State Representative Lawerence Denney of Midvale, a Republican, debated state Representative Holli Woodings of Boise, a Democrat.

In a debate Monday, Denney was reported as saying that primaries should not be run by the state government, but by political parties.  

When asked Tuesday if he wanted to get rid of primary elections, Denney said he'd been misunderstood.  

Denney said primaries aren't really elections, instead they're part of a process parties use to nominate their candidates.  

"We have a long tradition of having the primary and having the ballot, what I am concerned about is having the taxpayers of the state of Idaho actually paying for a party nomination process," he said.

Denney added that parties deserve to choose their own candidates and if independents want to help in that process, they should declare a party before voting. Denney was supportive of a push that closed GOP primaries, starting in 2012. 

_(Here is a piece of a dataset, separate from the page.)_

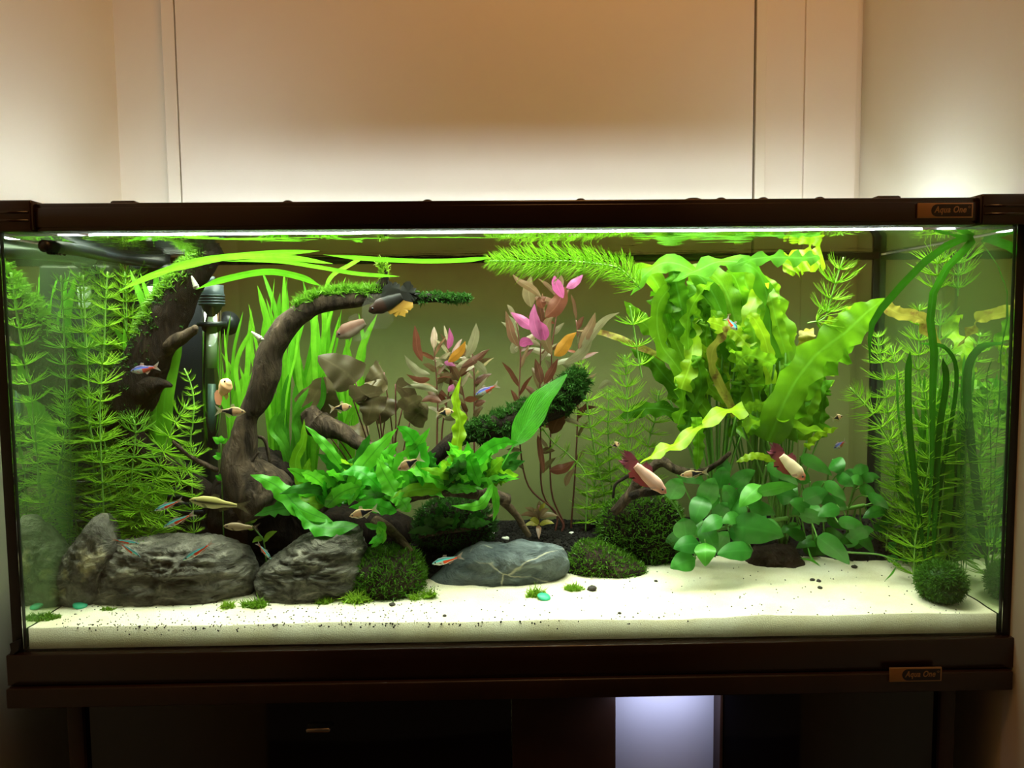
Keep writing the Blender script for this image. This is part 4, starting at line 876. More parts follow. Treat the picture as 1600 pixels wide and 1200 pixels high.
crinkle('crinkled broad leaved plant in the middle of the large clump, arching under the surface', (1180, 770, .26), [
    ([(1180,640,.22),(1155,540,.22),(1140,470,.22),(1115,430,.22),(1070,415,.22)], 36), ([(1195,620,.24),(1180,520,.24),(1168,450,.24),(1150,415,.23)], 34),
    ([(1205,560,.18),(1200,470,.18),(1180,420,.17),(1130,408,.17),(1090,422,.16),(1050,440,.16)], 34, 'crinkle_dk', .9), ([(1215,640,.2),(1205,560,.2),(1202,490,.2),(1190,430,.2)], 32),
    ([(1175,640,.18),(1180,570,.17),(1178,520,.17),(1168,490,.17)], 30), ([(1205,600,.16),(1198,540,.16),(1180,500,.15),(1165,492,.15)], 18, 'crinkle_y', .3), ([(1210,570,.15),(1170,555,.15),(1150,570,.15)], 26)],
    26, (1090, 1230), (500, 680), (.18, .29), ('crinkle', 'crinkle_dk', 'crinkle_dk', 'crinkle_y', 'crinkle_old'), (15, 30), (60, 130))
crinkle('crinkled broad leaved plant at the right of the large clump with one long diagonal leaf', (1225, 760, .22), [
    ([(1200,690,.15),(1235,610,.13),(1275,555,.12),(1320,520,.11),(1352,490,.105),(1382,466,.10)], 50, 'crinkle', .15), ([(1215,680,.16),(1240,620,.15),(1275,575,.15),(1312,545,.14),(1335,530,.14)], 52, 'crinkle', .3),
    ([(1240,600,.2),(1225,520,.2),(1205,460,.2),(1195,430,.2)], 36), ([(1280,400,.12),(1255,403,.12),(1220,402,.12),(1180,404,.12),(1145,415,.12)], 26, 'crinkle_dk', .9, 0), ([(1285,398,.16),(1245,410,.16),(1225,425,.16)], 38, 'crinkle_y', .3, 0),
    ([(1160,668,.16),(1200,658,.15),(1245,668,.14),(1290,675,.14)], 26, 'crinkle', 1.0), ([(1240,680,.2),(1262,640,.2),(1280,600,.2)], 28), ([(1260,700,.16),(1280,680,.15),(1310,668,.15)], 12, 'crinkle_y'), ([(1215,720,.15),(1180,712,.14),(1150,722,.14)], 12, 'crinkle_y', .3)],
    22, (1170, 1290), (540, 690), (.16, .28), ('crinkle', 'crinkle_dk', 'crinkle_y'), (15, 30), (60, 120))
o = leaf('decayed_leaf', None, [(1384,478,.12),(1405,490,.12),(1438,497,.12),(1452,520,.12),(1472,542,.12)], 20, 'crinkle_old', 'blade', .2, .2, .6, 4, 20); tag(o, 'torn brown and olive dying leaf drifting right of the black corner', 'leaf')

# java fern clump
def fern(lab, bases, leaves, n, xr, Yr, seedmats, ang, L=(50, 105), W=(16, 27)):
    b0 = P(*bases[0]); root = empty('java_fern', b0, lab, 'fern')
    MB().tube(spline([P(*b) for b in bases], 12), [0.004]*13, 8, .2, 60).build('rhizome', M['wood_mid'], root)
    for lf in leaves: leaf('leaf', root, lf[0], lf[1], lf[2] if len(lf) > 2 else 'fern', 'lance', lf[3] if len(lf) > 3 else rg.uniform(-.4, .4), .15, .35, rg.uniform(3, 5), 18, rg.uniform(0, 6))
    C = spline([P(*b) for b in bases], 60)
    for i in range(n):
        c = C[rg.randrange(61)]; a = rg.uniform(*ang); l = rg.uniform(*L)*S(c.y); tilt = rg.uniform(-.75, .25)
        d = Vector((math.sin(a), tilt*0.8, math.cos(a))).normalized(); cv = Vector((math.cos(a)*rg.uniform(-.3, .3), rg.uniform(-.25, .1), -0.1 - .35*rg.random()))
        pts = [c, c + d*l*.4, c + d*l*.75 + cv*l*.25, c + d*l + cv*l*.6]
        leaf('leaf', root, pts, rg.uniform(*W), rg.choice(seedmats), 'lance', rg.uniform(-1, 1), .18, rg.uniform(.25, .5), rg.uniform(3, 5), 14, rg.uniform(0, 6))
fern('bright java fern on the left, one long leaf reaching to the curved branch', [(500, 800, .12), (540, 775, .13), (590, 770, .13)], [
    ([(520,815,.10),(470,795,.09),(440,765,.09),(415,750,.085),(391,742,.085)], 30, 'fern', .3), ([(560,820,.1),(510,825,.09),(480,812,.09),(455,785,.085)], 30, 'fern', .5), ([(545,745,.13),(520,710,.12),(498,685,.12),(476,664,.12)], 17, 'fern', .2),
    ([(470,770,.15),(462,720,.15),(474,690,.15),(475,655,.15)], 18, 'crinkle', .4), ([(480,785,.14),(478,745,.14),(484,715,.14)], 18, 'crinkle'), ([(545,790,.1),(560,740,.1),(590,700,.1),(620,670,.1)], 30, 'fern', -.3),
    ([(600,770,.09),(575,745,.085),(555,735,.085),(530,742,.085)], 26, 'fern', .5), ([(620,800,.08),(585,790,.08),(545,793,.08)], 24)], 34, (480, 600), (.1, .14), ('fern', 'fern', 'fern_dk', 'crinkle'), (-1.4, 1.3))
fern('dense bright java fern in the middle, over the brown log', [(585, 785, .12), (640, 765, .13), (690, 760, .13)], [
    ([(640,770,.1),(625,730,.1),(650,700,.1),(672,668,.1)], 26), ([(660,760,.1),(655,710,.1),(640,680,.1),(620,665,.1)], 30), ([(640,800,.09),(625,780,.085),(600,775,.085)], 26), ([(630,790,.09),(612,760,.09),(598,735,.085),(590,715,.085)], 30, 'fern', .4)], 50, (585, 690), (.1, .14), ('fern', 'fern', 'fern', 'fern_dk'), (-1.5, 1.5))
fern('bright java fern on the right end of the log, with leaves drooping over it', [(690, 770, .12), (730, 760, .13), (765, 755, .13)], [
    ([(735,735,.11),(760,705,.1),(785,692,.1),(810,692,.1)], 24, 'fern', .3), ([(760,745,.1),(772,770,.1),(775,795,.1),(770,815,.1)], 13, 'fern', .2), ([(770,755,.1),(755,785,.09),(735,792,.09),(705,790,.09)], 16), ([(750,760,.1),(735,720,.1),(730,690,.1)], 22)], 38, (690, 770), (.1, .14), ('fern', 'fern', 'fern_dk', 'crinkle'), (-1.3, 1.4))
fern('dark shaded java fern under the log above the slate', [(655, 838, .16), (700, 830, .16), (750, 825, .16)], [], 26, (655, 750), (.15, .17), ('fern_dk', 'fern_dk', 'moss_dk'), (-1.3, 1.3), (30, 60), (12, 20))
o = leaf('crisp_leaf', None, [P(713, 745, .14), P(714, 700, .16), P(719, 660, .165), P(712, 625, .165), P(720, 588, .165)], 21, 'crinkle_y', 'lance', .3, .2, .8, 5, 26); tag(o, 'narrow wavy yellow green leaf standing upright behind the fern, below the red plant', 'leaf')
o = leaf('dimpled_leaf', None, [P(778, 738, .13), P(800, 700, .12), P(822, 664, .115), P(846, 625, .11), P(886, 585, .11)], 42, 'dimple', 'spoon', .15, .1, .12, 3, 30); tag(o, 'single dimpled bright green leaf on a stalk in front of the mossy log', 'leaf')

# brown lily
b0 = base_at(605, 740, .24); root = empty('red_lily', b0, 'brown lily with heart shaped leaves standing behind the fern', 'plant')
for i, (bx, by, tx, ty, wpx, rl, mt) in enumerate([(556,598,497,556,56,.2,'lily'), (478,640,508,590,46,.5,'lily'), (502,650,508,588,48,-.5,'lily'), (600,582,570,600,38,.1,'lily'), (552,625,598,612,44,.7,'lily'), (590,620,570,598,50,.6,'lily'), (618,600,660,648,36,.9,'lily'), (606,622,590,662,40,.2,'lily'), (580,620,572,665,44,.3,'lily'), (628,640,660,622,30,.6,'lily'), (640,660,668,632,36,.2,'lily'), (575,680,530,672,40,.8,'lily')]):
    Y = .19 + .012*(i % 4); leaf('leaf', root, [(bx, by, Y), ((bx*2 + tx)/3 + 3, (by*2 + ty)/3 - 3, Y - .004), ((bx + tx*2)/3 + 2, (by + ty*2)/3 - 2, Y - .006), (tx, ty, Y)], wpx, mt, 'heart', rl, .12, .13, 2.5, 16, i)
    q = P(bx, by, Y); MB().tube(spline([b0 + Vector((rg.uniform(-.02, .02), 0, 0)), (b0 + q)/2 + Vector((rg.uniform(-.012, .012), 0, .015)), q], 10), [0.0011]*11, 6).build('leaf_stalk', M['redstem'], root)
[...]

Woodings responded by saying the system creates an extra barrier for voters, which lowers turnout at the polls.

"We had extremely low voter turnout in the last primary, some primaries as low as 16 percent," she said.  "To me that's an additional barrier that's put up between voters of Idaho and their ballot."

The winner of this November’s contest will oversee Idaho's election process and business registrations. The secretary of state also serves on the five-member Idaho Land Board.

Denney and Woodings are competing for an open seat.  Current Secretary of State Ben Ysursa is retiring.